* Start *
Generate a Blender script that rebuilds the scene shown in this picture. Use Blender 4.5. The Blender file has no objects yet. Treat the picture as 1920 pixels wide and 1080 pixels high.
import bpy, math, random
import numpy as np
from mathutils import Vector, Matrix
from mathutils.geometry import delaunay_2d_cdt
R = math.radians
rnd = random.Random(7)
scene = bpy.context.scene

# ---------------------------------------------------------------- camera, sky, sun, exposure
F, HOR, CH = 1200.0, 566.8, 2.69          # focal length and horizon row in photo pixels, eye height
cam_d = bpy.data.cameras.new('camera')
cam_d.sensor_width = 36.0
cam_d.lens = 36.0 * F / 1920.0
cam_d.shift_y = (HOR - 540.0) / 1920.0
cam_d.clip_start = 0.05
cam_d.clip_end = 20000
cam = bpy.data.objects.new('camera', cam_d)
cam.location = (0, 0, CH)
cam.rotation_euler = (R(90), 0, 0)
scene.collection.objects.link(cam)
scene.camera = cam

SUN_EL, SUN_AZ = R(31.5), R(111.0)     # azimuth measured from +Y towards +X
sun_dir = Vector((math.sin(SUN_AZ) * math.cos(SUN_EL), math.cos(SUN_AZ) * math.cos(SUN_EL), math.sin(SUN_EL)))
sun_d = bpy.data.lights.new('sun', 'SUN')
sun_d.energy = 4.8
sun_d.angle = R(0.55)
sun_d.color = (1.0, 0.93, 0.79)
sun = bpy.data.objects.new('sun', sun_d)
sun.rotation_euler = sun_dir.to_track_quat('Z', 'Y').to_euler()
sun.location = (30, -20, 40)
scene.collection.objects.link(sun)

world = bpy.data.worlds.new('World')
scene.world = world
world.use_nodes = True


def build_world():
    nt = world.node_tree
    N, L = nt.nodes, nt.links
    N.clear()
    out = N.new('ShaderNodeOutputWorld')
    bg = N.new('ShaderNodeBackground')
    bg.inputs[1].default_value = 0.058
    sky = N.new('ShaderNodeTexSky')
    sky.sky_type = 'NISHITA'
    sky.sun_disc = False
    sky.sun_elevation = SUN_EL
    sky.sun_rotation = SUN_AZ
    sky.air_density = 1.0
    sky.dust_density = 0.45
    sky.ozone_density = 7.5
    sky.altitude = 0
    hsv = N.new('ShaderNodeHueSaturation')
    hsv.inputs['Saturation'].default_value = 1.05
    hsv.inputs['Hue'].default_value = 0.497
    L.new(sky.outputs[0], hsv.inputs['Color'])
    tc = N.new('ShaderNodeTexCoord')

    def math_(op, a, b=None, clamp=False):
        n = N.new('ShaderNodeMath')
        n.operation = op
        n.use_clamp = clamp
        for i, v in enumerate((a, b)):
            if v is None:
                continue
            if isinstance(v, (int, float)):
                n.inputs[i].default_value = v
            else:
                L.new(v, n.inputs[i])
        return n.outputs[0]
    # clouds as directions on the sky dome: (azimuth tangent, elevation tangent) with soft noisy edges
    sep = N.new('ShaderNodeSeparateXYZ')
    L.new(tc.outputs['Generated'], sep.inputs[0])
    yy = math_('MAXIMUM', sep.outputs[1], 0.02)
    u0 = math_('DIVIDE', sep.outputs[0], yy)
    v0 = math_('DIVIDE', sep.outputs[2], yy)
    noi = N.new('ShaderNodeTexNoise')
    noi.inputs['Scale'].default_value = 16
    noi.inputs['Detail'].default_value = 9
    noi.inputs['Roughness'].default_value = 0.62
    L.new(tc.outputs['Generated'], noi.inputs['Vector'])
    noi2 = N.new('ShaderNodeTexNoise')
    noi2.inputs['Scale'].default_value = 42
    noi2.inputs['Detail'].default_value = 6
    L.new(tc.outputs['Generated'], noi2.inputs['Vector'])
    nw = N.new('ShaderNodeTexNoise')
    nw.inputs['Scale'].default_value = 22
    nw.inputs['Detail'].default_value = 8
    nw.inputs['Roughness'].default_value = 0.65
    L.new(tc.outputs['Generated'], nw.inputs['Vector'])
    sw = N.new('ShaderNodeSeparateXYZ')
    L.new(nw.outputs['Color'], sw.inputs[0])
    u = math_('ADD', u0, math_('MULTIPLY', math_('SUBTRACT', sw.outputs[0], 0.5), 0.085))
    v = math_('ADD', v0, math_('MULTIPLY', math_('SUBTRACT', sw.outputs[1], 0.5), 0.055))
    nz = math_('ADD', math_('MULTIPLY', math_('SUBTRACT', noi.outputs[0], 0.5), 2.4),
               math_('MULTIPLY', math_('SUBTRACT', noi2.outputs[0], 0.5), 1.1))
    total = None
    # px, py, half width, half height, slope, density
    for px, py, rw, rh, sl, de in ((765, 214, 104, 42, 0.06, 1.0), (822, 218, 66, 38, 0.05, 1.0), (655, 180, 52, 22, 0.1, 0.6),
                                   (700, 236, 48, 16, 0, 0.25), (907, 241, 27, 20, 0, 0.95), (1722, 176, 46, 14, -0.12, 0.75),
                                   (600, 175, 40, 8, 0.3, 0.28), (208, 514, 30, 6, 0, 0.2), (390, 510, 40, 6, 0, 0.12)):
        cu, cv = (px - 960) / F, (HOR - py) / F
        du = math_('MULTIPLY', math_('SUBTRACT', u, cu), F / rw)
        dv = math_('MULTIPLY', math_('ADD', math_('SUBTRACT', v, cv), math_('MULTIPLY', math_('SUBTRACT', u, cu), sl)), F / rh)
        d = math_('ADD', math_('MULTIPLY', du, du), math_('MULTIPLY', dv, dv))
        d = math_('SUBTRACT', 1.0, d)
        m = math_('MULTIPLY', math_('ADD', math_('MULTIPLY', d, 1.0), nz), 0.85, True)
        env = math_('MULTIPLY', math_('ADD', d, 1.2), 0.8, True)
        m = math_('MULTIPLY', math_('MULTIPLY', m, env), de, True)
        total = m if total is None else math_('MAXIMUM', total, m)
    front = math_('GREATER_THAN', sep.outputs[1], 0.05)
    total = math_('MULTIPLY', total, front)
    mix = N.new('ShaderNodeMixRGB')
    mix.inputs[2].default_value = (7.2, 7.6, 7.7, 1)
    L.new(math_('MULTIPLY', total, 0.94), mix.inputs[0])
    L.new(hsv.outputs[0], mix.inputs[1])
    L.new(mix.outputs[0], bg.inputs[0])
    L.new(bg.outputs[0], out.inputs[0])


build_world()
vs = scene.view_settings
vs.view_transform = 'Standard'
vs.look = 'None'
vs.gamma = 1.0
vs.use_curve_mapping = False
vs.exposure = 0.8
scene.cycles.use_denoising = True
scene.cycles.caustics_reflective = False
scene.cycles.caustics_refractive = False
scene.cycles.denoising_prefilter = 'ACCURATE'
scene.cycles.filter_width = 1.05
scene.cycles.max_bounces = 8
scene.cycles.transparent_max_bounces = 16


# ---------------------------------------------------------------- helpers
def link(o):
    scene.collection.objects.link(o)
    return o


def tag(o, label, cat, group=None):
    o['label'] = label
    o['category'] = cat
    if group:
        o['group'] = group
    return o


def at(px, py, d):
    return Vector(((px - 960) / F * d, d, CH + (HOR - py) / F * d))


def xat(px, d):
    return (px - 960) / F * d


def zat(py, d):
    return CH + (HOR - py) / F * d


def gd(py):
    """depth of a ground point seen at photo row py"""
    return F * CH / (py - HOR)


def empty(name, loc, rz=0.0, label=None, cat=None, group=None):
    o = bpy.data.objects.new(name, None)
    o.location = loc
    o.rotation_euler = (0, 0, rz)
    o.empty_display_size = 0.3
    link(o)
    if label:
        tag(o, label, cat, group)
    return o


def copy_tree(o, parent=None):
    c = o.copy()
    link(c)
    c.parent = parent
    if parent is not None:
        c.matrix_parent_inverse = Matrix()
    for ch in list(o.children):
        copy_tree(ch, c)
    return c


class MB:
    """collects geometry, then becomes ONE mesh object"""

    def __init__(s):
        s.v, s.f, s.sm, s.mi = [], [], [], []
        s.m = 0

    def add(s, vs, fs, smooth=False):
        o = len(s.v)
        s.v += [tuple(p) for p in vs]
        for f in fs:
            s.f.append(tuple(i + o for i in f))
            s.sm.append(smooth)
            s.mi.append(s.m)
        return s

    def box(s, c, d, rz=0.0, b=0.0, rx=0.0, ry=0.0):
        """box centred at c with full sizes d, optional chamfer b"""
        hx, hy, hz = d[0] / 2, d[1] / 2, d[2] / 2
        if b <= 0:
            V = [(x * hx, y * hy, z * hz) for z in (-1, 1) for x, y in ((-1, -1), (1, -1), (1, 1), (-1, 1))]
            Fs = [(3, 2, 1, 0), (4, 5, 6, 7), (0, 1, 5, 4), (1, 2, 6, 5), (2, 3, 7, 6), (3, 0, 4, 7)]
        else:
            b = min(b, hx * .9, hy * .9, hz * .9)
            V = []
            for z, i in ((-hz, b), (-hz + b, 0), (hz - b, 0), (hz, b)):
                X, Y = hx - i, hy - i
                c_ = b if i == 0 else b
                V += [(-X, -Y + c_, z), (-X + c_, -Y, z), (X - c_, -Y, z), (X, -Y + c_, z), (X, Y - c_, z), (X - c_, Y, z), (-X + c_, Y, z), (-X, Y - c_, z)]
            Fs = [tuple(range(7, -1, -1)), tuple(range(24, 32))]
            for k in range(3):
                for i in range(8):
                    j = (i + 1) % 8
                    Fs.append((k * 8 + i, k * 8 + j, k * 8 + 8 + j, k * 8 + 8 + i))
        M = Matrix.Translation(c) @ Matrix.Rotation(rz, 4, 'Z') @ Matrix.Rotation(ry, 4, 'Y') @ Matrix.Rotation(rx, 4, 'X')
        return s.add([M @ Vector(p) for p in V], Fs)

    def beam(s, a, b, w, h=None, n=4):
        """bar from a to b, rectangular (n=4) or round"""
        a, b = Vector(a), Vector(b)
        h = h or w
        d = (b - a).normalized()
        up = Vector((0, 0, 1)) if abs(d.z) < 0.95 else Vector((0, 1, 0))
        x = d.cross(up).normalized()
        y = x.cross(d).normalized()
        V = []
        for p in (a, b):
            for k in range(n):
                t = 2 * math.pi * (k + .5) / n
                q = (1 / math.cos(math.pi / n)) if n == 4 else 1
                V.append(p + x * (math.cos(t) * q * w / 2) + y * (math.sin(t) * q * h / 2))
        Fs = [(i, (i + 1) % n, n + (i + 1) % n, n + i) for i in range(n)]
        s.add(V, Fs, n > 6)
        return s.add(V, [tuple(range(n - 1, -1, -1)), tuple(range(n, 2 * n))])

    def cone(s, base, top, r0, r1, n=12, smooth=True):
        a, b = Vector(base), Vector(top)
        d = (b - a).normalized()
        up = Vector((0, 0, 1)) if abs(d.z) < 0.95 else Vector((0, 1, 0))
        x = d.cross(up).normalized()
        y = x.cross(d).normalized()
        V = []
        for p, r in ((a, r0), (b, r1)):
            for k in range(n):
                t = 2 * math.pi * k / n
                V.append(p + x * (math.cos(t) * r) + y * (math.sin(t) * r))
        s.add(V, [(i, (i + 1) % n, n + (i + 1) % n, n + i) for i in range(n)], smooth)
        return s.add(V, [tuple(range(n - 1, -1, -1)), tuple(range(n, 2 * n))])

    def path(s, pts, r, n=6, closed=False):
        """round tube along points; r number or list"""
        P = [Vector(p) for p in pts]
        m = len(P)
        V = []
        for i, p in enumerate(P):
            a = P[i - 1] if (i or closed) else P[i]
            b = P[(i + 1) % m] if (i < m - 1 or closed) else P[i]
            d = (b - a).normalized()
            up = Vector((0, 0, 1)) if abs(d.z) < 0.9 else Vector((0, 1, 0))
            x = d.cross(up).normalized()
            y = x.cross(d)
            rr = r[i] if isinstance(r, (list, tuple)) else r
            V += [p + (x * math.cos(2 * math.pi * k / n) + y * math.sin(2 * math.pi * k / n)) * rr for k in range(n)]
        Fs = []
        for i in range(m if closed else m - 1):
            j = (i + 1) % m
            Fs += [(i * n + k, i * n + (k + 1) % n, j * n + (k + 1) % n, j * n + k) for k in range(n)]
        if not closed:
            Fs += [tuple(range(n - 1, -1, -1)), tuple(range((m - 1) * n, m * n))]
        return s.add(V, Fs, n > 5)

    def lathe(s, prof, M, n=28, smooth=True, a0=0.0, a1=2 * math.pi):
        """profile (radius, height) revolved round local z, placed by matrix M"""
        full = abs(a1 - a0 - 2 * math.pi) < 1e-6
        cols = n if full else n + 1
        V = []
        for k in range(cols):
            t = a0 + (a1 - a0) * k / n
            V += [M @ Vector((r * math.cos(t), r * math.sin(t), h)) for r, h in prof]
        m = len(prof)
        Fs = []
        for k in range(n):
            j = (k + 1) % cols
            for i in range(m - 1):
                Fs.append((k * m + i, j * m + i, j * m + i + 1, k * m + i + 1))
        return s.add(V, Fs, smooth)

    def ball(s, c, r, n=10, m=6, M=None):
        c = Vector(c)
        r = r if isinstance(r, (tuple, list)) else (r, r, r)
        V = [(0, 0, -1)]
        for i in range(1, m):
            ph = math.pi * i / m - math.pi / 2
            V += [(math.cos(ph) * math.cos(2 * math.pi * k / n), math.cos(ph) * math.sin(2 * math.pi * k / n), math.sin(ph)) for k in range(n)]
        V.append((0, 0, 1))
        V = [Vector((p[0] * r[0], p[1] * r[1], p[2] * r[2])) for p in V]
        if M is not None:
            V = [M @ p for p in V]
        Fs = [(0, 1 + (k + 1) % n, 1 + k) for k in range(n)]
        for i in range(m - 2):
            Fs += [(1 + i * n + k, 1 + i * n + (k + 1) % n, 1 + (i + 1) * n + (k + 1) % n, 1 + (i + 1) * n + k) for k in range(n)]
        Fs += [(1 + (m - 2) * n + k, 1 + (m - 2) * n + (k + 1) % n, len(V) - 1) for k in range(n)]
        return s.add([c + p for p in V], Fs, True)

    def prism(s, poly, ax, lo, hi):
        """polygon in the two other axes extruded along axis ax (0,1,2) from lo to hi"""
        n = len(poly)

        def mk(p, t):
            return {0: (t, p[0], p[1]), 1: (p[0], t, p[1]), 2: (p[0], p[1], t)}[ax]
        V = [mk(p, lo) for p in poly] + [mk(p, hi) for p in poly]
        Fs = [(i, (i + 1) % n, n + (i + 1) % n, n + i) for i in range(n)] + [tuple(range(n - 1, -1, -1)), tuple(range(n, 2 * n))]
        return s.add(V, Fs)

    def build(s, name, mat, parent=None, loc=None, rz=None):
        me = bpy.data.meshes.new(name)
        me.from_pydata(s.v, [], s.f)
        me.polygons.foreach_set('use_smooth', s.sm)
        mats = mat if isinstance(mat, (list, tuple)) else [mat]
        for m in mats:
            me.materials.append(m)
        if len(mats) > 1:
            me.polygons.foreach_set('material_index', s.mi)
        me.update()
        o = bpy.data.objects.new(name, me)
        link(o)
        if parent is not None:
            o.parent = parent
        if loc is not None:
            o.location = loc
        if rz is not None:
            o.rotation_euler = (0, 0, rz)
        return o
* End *
■ Work to be completed
Everything from the first line of the data through the line containing "scene.camera = cam" should be echoed exactly. Add nothing.

■ Result
Generate a Blender script that rebuilds the scene shown in this picture. Use Blender 4.5. The Blender file has no objects yet. Treat the picture as 1920 pixels wide and 1080 pixels high.
import bpy, math, random
import numpy as np
from mathutils import Vector, Matrix
from mathutils.geometry import delaunay_2d_cdt
R = math.radians
rnd = random.Random(7)
scene = bpy.context.scene

# ---------------------------------------------------------------- camera, sky, sun, exposure
F, HOR, CH = 1200.0, 566.8, 2.69          # focal length and horizon row in photo pixels, eye height
cam_d = bpy.data.cameras.new('camera')
cam_d.sensor_width = 36.0
cam_d.lens = 36.0 * F / 1920.0
cam_d.shift_y = (HOR - 540.0) / 1920.0
cam_d.clip_start = 0.05
cam_d.clip_end = 20000
cam = bpy.data.objects.new('camera', cam_d)
cam.location = (0, 0, CH)
cam.rotation_euler = (R(90), 0, 0)
scene.collection.objects.link(cam)
scene.camera = cam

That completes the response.